Sadly still drooling over men, people of my own age group helping me walk safely… even sadder

I promised myself 2015 I will have my first boyfriend and all the experiences that go with having a boyfriend…..

Just total bliss. And just think me…me with a actual ex boyfriend like other normal people…to have a actual ex instead of pretending to because I’m 27 years old and not willing to take any guy just to have one. A ex who at one point were both into each other and were a actual couple….did he cheat?? Did we just fall apart???? I can only dream as I enter into a new relationship. No longer forcing my cats to cuddle with me as they look at me with their glowing reflecting eyes meowing for me to let go, or begging them to sleep in bed instead of far away from me on the floor because they want a break from me, but a human who I want to be with. Then someday marriage…and KIDS.

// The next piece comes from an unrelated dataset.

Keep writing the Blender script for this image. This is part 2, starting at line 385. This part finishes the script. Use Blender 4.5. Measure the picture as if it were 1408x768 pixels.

At work this guy I’m guessing in is late 30’s came with his very obese brother to visit. I wondered if they had different mothers or fathers because I didn’t see any features that matched each other. I was speechless he was tall, swimmers build, dirty blonde hair and not a butter face. I wasn’t making any since trying to focus on him visiting his brothers friend.

And please don’t get me started on the list of other guys outside of work. All I want is one guy just one of those. Instead I have all the lil wayne wanna be’s and ones who want me to be their baby mama’s with zero support tracking me down. Highly depressing.

After work my ankle was killing me. Two people of my age range and race came out of no where. The girl grabbed my arm to help me walk over a hump (When I don’t take my pills and put on my pain creams I am a fall risk) she saw me and said she had to help me. Where the same age range and now I’m really being assisted like a frail elderly woman. I told her thank you.

2015….

I will have a boyfriend

I will have a boyfriend

I will have a boyfriend

I never had one to the point sometimes I feel….is it even possible? So many questions, but so little time.

Its best to be under weight then over weight.

I see all these thin girls living it up besides me.